Confusing the Meetings with the Real Task

“Sitting around the living room having coffee and cold drinks with Christian friends, the conversation turned to a favorite topic: church bashing. Almost all criticism of church – “All I do is look at the back of other people’s heads”; “The music is out of date”; “The preaching is boring”; The pastors are selfish and manipulative”; “The staff is clueless or hypocritical” – assume that church means what happens on Sunday morning. Think about it: when have you ever heard criticisms of how the dispersed church practices its faith – expect when there is a major moral scandal of a famous Christian? It seems to me that 98 percent of church criticism has to do with one hour of the weekend.

“What if we could shift from seeing church as doing our weekend duty to seeing the historic elements of church as spiritual practices – as a springboard for a way, an order, a practice or a structure for spiritual life?”

So begins the introduction for the newest book I’m reading, “Giving Church Another Chance: Finding New Meaning in Spiritual Practices” by Todd Hunter.

Wow, such a powerful statement – that that should remind us that the hour or two when folks get together on Sunday morning is NOT the end all. Todd describes it this way in chapter one,

“Most every human activity has meetings associated with it. Corporate marketing teams meets, sports team meet, surgical teams meet, teachers meet – but none of them confuse the meetings with the real task. Meetings exist to facilitate the actual work.

“…Like most human endeavors, the church has meetings associated with it. Unfortunately, while most people do not confuse meeting with their work (the game or show), churchgoers often do.”

We need to “rethink the purpose of the meetings” – we need to change the reason we meet together as a corporate body. Instead of coming together to GET something OUT of the meetings, I believe we should come together for two main purposes:

1) Corporate worship

There is something powerful and life changing when a bunch of Jesus followers get together and praise the Lord. It is not a concert or a performance – it is a time in which our innermost being is transformed into the image of Jesus Christ. This is one of the reasons while I love long worship sets as they allow God to work in each of us.
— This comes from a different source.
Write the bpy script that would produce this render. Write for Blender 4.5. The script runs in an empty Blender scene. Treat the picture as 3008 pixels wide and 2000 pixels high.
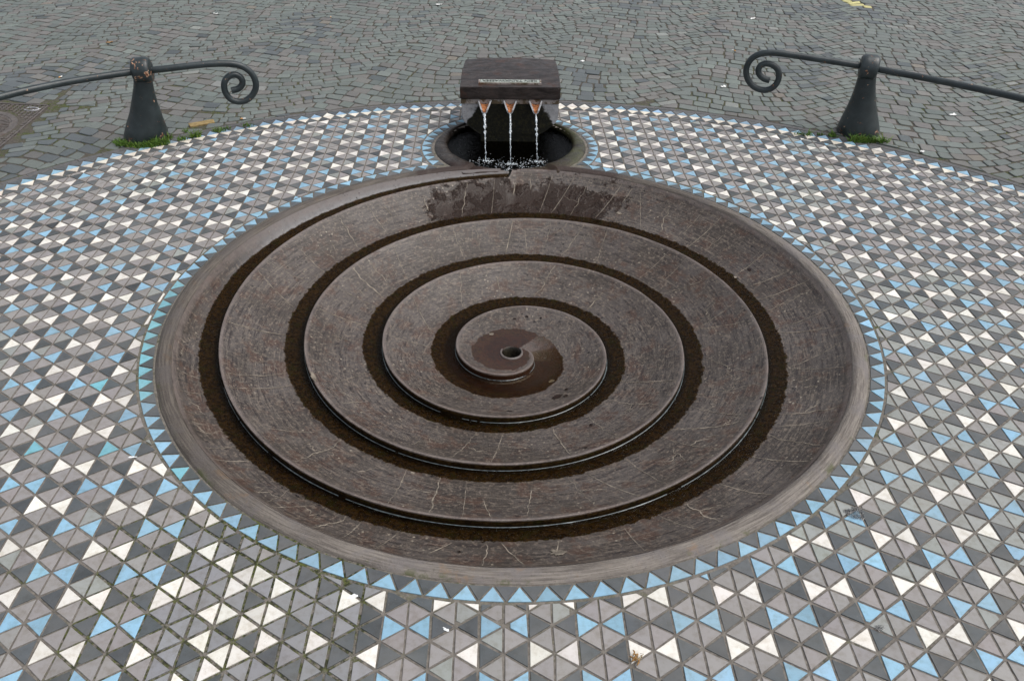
import bpy, bmesh, math, random
import numpy as np
from mathutils import Vector, Matrix, noise

PI = math.pi
random.seed(7)
rng = np.random.default_rng(11)
scene = bpy.context.scene
COL = scene.collection

# ------------------------------------------------------------------ camera
F_PX, PITCH, ROLL, YAW, CAM_H = 2285.0, 0.6337, 0.0095, -0.0198, 2.0
cam_d = bpy.data.cameras.new("camera")
cam = bpy.data.objects.new("camera", cam_d)
COL.objects.link(cam)
cam_d.sensor_width = 36.0
cam_d.lens = F_PX / 3008.0 * 36.0
cam_d.clip_start = 0.05
cam_d.clip_end = 600.0
_cp, _sp = math.cos(PITCH), math.sin(PITCH)
_fw, _up, _rt = np.array([0, _cp, -_sp]), np.array([0, _sp, _cp]), np.array([1.0, 0, 0])
_r = math.cos(ROLL) * _rt + math.sin(ROLL) * _up
_u = -math.sin(ROLL) * _rt + math.cos(ROLL) * _up
_Rz = np.array([[math.cos(YAW), -math.sin(YAW), 0], [math.sin(YAW), math.cos(YAW), 0], [0, 0, 1]])
CR, CU, CF = _Rz @ _r, _Rz @ _u, _Rz @ _fw
M = Matrix.Identity(4)
for i in range(3):
    M[i][0], M[i][1], M[i][2] = CR[i], CU[i], -CF[i]
M[0][3], M[1][3], M[2][3] = 0.0, 0.0, CAM_H
cam.matrix_world = M
scene.camera = cam

# ------------------------------------------------------------------ world, sun, exposure
SUN_EL, SUN_AZ = math.radians(60), math.radians(100)      # azimuth clockwise from +Y (high on the right)
world = bpy.data.worlds.new("World")
scene.world = world
world.use_nodes = True
wn, wl = world.node_tree.nodes, world.node_tree.links
bg = wn["Background"]
sky = wn.new("ShaderNodeTexSky")
sky.sky_type = 'NISHITA'
sky.sun_disc = False
sky.sun_elevation = SUN_EL
sky.sun_rotation = SUN_AZ
sky.air_density = 1.0
sky.dust_density = 4.0
sky.ozone_density = 1.0
hsv = wn.new("ShaderNodeHueSaturation")                   # cloud cover: the same sky, nearly colourless
hsv.inputs["Saturation"].default_value = 0.36
wl.new(sky.outputs[0], hsv.inputs["Color"])
wl.new(hsv.outputs[0], bg.inputs["Color"])
bg.inputs["Strength"].default_value = 0.15
sun_d = bpy.data.lights.new("sun", 'SUN')
sun_d.energy = 1.4
sun_d.angle = math.radians(60)
sun_d.color = (1.0, 0.975, 0.94)
sun = bpy.data.objects.new("sun", sun_d)
COL.objects.link(sun)
_sd = Vector((math.cos(SUN_EL) * math.sin(SUN_AZ), math.cos(SUN_EL) * math.cos(SUN_AZ), math.sin(SUN_EL)))
sun.rotation_euler = _sd.to_track_quat('Z', 'Y').to_euler()
sun.location = (3, 6, 8)
vs = scene.view_settings
vs.view_transform = 'Standard'
vs.look = 'None'
vs.gamma = 1.0
vs.use_curve_mapping = False
vs.exposure = 0.24
scene.render.engine = 'CYCLES'
scene.cycles.max_bounces = 8
scene.cycles.transparent_max_bounces = 12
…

Worship is NOT a way to call people into the church building, a type of ‘warm-up’ for the main event. Worship IS the main event!!!
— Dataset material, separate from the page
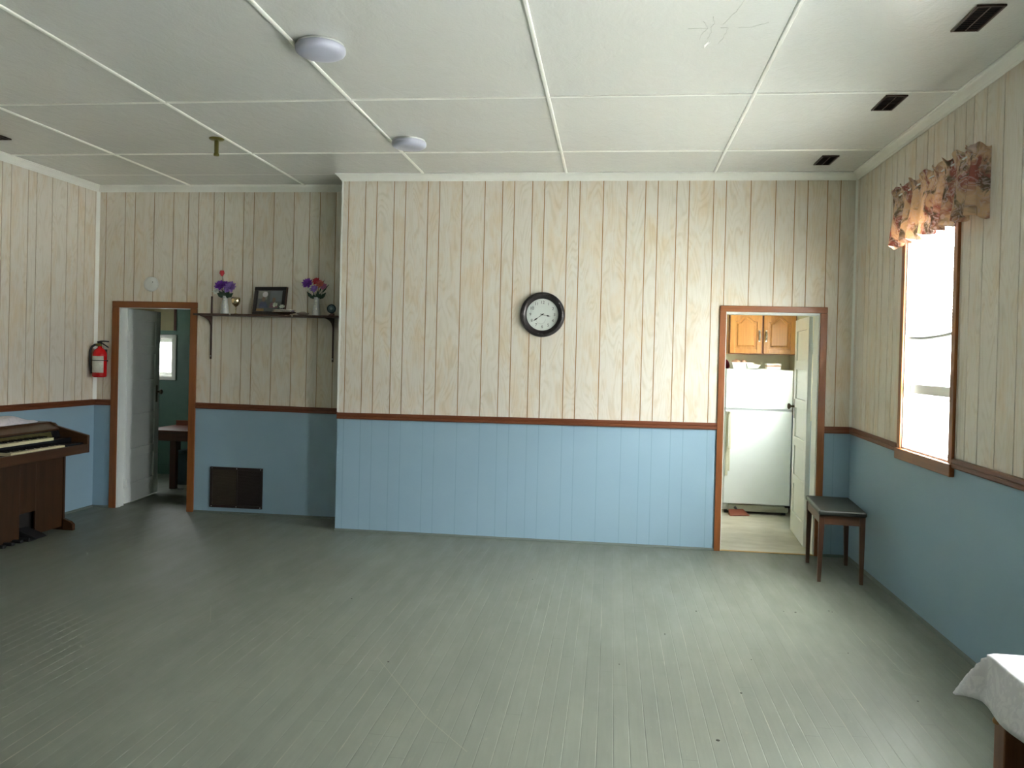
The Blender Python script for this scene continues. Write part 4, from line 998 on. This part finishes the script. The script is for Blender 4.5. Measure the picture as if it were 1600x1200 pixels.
# ------------------------------------------------------------------ table with cloth by the window wall
TX0, TX1, TY0, TY1, TZ = 1.352, 2.13, -5.75, -4.372, .737
tb = thing('dining_table', 'wooden table under a white cloth against the window wall', 'table', ((TX0+TX1)/2, (TY0+TY1)/2, 0))
hx, hy = (TX1-TX0)/2, (TY1-TY0)/2
MB().box(-hx, hx, -hy, hy, TZ-.028, TZ-.001).build('table_top', 'table_wood', tb, bevel=.003)
for sx in (-1, 1):
    for sy in (-1, 1):
        cx, cy = sx*(hx-.045), sy*(hy-.055)
        MB().box(cx-.032, cx+.032, cy-.032, cy+.032, 0, TZ-.028).build('leg', 'table_wood', tb, bevel=.004)
b = MB(); b.box(-hx+.03, -hx+.052, -hy+.087, hy-.087, TZ-.14, TZ-.028); b.box(hx-.052, hx-.03, -hy+.087, hy-.087, TZ-.14, TZ-.028)
b.box(-hx+.077, hx-.077, hy-.066, hy-.044, TZ-.14, TZ-.028); b.box(-hx+.077, hx-.077, -hy+.044, -hy+.066, TZ-.14, TZ-.028)
b.build('apron', plain('orange_apron', (.36, .12, .03, 1), .4), tb)
MB().sphere((-hx+.006, hy-.055, TZ-.175), .012).build('peg', plain('peg_wood', (.36, .16, .04, 1), .4), tb)
DR = .142; NX, NY = 60, 90; vs = []
rx0, rx1, ry0, ry1 = TX0-DR, XR-.022, TY0-DR, TY1+DR
for j in range(NY+1):
    for i in range(NX+1):
        x = rx0+(rx1-rx0)*i/NX; y = ry0+(ry1-ry0)*j/NY
        qx = min(max(x, TX0+.004), TX1-.004); qy = min(max(y, TY0+.004), TY1-.004)
        dx, dy = x-qx, y-qy; d = math.hypot(dx, dy)
        if d < 1e-6: vs.append((x, y, TZ+.0025)); continue
        nx_, ny_ = dx/d, dy/d; corner = min(abs(nx_), abs(ny_))*1.414
        ang = math.atan2(abs(ny_), abs(nx_))
        s = 19*(y if dy == 0 else TY1) + ang*3.4 + (0 if dx == 0 and dy == 0 else (19*(qx-TX0)))
        if d > DR*1.22: d = DR*1.22 + (d-DR*1.22)*.12
        cs = math.sin(2*ang)
        out = .008 + d*(.13+.33*cs) + .010*math.sin(s)*min(1, d/.1)
        drop = d*(.985-.14*cs)
        k = min(1, d/.012); 
        if dx > 0: out = min(out, .012)
        vs.append((qx+nx_*out, qy+ny_*out, TZ+.0025-drop))
W_ = NX+1
b = MB(); b.add(vs, [(j*W_+i, j*W_+i+1, (j+1)*W_+i+1, (j+1)*W_+i) for j in range(NY) for i in range(NX)], 0, True)
tc = b.build('tablecloth', 'tablecloth', None); tag(tc, 'white damask cloth draped over the table by the window wall', 'tablecloth')
so = tc.modifiers.new('s', 'SOLIDIFY'); so.thickness = .0012; so.offset = 1

# ------------------------------------------------------------------ valance and blind
va = thing('window_valance', 'gathered floral valance over the tall window', 'valance', (XR, -1.74, 2.72))
def valance(y0, y1):
    mb = MB(); N, K = 220, 18; vs = []; uv = []
    path = []
    # from the wall, round the far end, along, back to the wall at the near end
    ret = .085
    L_ = ret*2 + (y1-y0)
    for i in range(N+1):
        s = L_*i/N
        if s < ret: base = (-s, y1-s*.12); nrm = (0, 1); t = 0
        elif s > L_-ret: base = (-(L_-s), y0+(L_-s)*.12); nrm = (0, -1); t = 1
        else: base = (-ret, y1-.01-(s-ret)*(y1-y0-.02)/(y1-y0)); nrm = (-1, 0); t = (s-ret)/(y1-y0)
        # fold phase, irregular
        ph_ = s*2*PI/.165 + .9*math.sin(s*5.1) + .6*math.sin(s*11.7+1)
        e = min(1, min(s, L_-s)/.10)
        for k in range(K+1):
            v = k/K            # 0 top ruffle edge, 1 hem
            z = .050 - v*.385
            if v < .13: amp = .016*(1-v/.13)+.004; sh_ = .012*(1-v/.13)
            elif v < .2: amp = .004; sh_ = 0
            else: amp = .006+.026*((v-.2)/.8)**.8; sh_ = .018*((v-.2)/.8)
            fold = math.sin(ph_ + (.5*math.sin(ph_*.37) if v > .2 else 1.2))*amp*e + (.003*math.sin(ph_*4)*e if v < .2 else .0)
            off = fold + sh_*e
            # ruffle edge is uneven, hem rises and falls with the folds
            if v < .13: z += .014*math.sin(ph_*1.7)*(1-v/.13)
            if v > .5: z += .010*math.sin(ph_+.6)*(v-.5)*2
            z += .0
            vs.append((base[0]+nrm[0]*off, base[1]+nrm[1]*off*.5, z)); uv.append((s*1.15, v*.385))
    W_ = K+1
    mb.add(vs, [(i*W_+k, (i+1)*W_+k, (i+1)*W_+k+1, i*W_+k+1) for i in range(N) for k in range(K)], 0, True)
    o = mb.build('fabric', 'floral', va)
    ul = o.data.uv_layers.new(name='uv')
    for p in o.data.polygons:
        for li in p.loop_indices: ul.data[li].uv = uv[o.data.loops[li].vertex_index]
    so = o.modifiers.new('s', 'SOLIDIFY'); so.thickness = .0012
    return o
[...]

2) Safe place to practice Kingdom Living

Sunday services are also a time and place to learn how to practice Kingdom Living. They are times of training, equipping, mentoring and learning the story of God so we can go out into the streets and love people, healing the sick, raising the dead, cleansing the leapers, proclaiming that the rule and reign of God Almighty is among them today righting the wrongs and setting the captives free.
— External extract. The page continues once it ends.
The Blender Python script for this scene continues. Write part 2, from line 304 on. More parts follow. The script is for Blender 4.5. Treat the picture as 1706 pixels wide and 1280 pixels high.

The ‘meat’ of the Christian life is NOT in the church building or in the pastor’s sermons. The meat, the point, the focus, the end-game of following Jesus is in loving the unlovable, feeding the hungry, clothing the naked, crying with those in pain and heartache, rejoicing with those who rejoice…

Bowing our knees to Jesus means following Jesus and doing what He is doing. Nothing more and nothing less.